Los países europeos—junto con Canadá—son, por lo demás, los principales pilares de la mayor alianza militar de la historia: la OTAN (Organización del Tratado del Atlántico Norte).
Por alguna extraña razón que solo Trump entiende, el ataque frontal contra los principales aliados de Estados Unidos contrasta con la actitud conciliadora y complaciente adoptada en materia comercial con China con quien intercambia 636.000 millones de dólares anuales.
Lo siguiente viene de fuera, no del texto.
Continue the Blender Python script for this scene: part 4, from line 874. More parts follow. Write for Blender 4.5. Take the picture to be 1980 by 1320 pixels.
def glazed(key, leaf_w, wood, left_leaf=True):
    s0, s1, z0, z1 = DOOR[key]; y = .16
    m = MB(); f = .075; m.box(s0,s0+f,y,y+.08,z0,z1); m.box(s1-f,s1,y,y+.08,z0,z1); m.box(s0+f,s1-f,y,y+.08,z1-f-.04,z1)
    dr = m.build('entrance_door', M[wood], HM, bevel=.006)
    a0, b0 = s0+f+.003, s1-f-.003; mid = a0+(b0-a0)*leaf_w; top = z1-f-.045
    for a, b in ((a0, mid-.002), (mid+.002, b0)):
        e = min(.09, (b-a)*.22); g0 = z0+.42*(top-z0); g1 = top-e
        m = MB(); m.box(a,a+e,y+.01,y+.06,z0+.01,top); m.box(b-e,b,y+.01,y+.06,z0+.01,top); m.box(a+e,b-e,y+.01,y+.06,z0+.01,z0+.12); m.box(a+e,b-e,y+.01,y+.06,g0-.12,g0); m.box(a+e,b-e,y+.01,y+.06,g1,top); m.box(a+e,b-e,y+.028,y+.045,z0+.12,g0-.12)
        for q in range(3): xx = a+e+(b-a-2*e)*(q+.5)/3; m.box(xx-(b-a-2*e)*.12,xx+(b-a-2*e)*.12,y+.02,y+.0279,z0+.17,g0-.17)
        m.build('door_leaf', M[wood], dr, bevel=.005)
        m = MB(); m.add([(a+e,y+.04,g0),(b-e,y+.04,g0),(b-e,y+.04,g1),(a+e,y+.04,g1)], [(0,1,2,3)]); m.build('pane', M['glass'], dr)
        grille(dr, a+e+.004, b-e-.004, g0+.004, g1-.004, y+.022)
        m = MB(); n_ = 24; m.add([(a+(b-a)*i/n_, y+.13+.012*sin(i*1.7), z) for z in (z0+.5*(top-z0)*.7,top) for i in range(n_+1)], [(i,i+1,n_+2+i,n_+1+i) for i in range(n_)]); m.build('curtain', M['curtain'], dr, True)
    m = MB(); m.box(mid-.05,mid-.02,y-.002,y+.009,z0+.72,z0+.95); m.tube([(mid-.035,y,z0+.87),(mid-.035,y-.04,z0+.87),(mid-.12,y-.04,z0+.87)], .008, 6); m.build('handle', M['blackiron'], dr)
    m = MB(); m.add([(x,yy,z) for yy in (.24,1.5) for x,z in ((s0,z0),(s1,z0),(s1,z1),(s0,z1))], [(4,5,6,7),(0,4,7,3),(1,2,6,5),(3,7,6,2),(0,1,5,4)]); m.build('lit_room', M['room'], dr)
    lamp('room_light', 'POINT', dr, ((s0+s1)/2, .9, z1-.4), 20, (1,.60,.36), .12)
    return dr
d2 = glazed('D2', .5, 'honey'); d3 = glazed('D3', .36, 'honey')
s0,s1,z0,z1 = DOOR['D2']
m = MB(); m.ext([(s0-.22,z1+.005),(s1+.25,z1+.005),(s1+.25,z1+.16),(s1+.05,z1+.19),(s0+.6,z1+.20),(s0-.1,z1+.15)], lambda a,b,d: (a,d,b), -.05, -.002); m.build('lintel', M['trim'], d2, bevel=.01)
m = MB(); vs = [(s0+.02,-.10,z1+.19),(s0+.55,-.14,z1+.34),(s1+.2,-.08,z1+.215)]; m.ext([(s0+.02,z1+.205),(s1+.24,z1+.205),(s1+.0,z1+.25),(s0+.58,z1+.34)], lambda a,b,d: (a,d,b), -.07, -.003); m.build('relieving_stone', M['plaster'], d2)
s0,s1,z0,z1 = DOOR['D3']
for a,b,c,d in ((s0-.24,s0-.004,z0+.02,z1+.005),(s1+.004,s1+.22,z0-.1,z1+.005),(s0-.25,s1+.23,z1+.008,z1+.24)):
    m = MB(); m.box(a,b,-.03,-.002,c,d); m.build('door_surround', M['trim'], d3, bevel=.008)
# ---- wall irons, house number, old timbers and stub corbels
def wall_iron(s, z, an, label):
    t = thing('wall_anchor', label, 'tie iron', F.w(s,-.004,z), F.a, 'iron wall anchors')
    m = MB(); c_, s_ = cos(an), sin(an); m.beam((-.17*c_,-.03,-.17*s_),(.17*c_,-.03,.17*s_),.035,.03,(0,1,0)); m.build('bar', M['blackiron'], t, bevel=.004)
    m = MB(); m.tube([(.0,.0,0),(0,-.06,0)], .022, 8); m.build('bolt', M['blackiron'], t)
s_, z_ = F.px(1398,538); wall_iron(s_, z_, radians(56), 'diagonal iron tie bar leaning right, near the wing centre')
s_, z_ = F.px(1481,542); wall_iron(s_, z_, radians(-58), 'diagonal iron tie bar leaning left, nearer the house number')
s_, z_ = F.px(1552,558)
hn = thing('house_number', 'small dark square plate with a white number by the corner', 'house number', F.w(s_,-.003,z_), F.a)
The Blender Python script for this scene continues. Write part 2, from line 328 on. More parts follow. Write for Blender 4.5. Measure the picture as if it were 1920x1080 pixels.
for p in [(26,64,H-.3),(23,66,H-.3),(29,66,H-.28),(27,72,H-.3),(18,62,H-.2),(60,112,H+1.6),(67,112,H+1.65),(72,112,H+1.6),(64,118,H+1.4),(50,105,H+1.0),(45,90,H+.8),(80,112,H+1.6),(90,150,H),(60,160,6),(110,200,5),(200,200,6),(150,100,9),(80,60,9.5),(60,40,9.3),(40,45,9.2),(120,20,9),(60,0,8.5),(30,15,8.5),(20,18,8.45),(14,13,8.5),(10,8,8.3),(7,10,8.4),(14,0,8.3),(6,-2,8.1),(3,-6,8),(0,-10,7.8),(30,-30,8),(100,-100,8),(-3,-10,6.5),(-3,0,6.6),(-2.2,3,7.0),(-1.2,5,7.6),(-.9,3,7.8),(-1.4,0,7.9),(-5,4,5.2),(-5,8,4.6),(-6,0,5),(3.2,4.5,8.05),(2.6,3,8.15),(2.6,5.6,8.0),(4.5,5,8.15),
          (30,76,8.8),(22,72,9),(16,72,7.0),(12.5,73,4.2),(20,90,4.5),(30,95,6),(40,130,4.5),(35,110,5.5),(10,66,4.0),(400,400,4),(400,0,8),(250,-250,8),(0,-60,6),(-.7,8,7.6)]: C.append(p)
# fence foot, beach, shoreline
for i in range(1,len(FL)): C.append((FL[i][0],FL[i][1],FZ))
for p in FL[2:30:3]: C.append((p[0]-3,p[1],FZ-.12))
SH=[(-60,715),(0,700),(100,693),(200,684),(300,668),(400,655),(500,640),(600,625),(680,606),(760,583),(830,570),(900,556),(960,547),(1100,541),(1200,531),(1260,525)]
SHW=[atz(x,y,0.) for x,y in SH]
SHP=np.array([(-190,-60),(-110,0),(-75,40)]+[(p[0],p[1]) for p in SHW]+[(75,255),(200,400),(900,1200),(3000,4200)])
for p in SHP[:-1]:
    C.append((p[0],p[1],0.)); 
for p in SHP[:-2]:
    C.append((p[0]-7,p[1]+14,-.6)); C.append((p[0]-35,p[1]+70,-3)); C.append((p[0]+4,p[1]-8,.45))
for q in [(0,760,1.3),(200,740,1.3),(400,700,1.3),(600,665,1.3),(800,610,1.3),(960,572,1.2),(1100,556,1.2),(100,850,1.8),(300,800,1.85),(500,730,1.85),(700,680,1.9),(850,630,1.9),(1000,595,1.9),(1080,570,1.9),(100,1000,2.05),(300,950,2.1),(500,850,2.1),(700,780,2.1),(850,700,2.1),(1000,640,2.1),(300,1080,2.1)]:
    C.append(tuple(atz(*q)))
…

Peor aun: las sanciones aplicadas a Rusia desde que Vladimir Putin rompió las reglas de convivencia internacional con la anexión de Crimea en 2014 son, de hecho, mucho más benignas.
El mensaje que surge de las medidas adoptadas esta semana es que es preferible ser enemigo que aliado incondicional de Estados Unidos.
Los europeos empiezan a percibirlo de esa manera. La agresión a sus aliados no es un gesto trivial porque la creación de barrera aduaneras amenaza con pulverizar el frágil sistema de intercambios sobre el que reposa el crecimiento económico, la prosperidad y la estabilidad política mundial. Pero también puede precipitar la pérdida definitiva de confianza de los aliados con Estados Unidos, lo que significaría el mayor acontecimiento geopolítico del último siglo, precisamente en momentos en que se acelera la transición del poder mundial hacia Asia.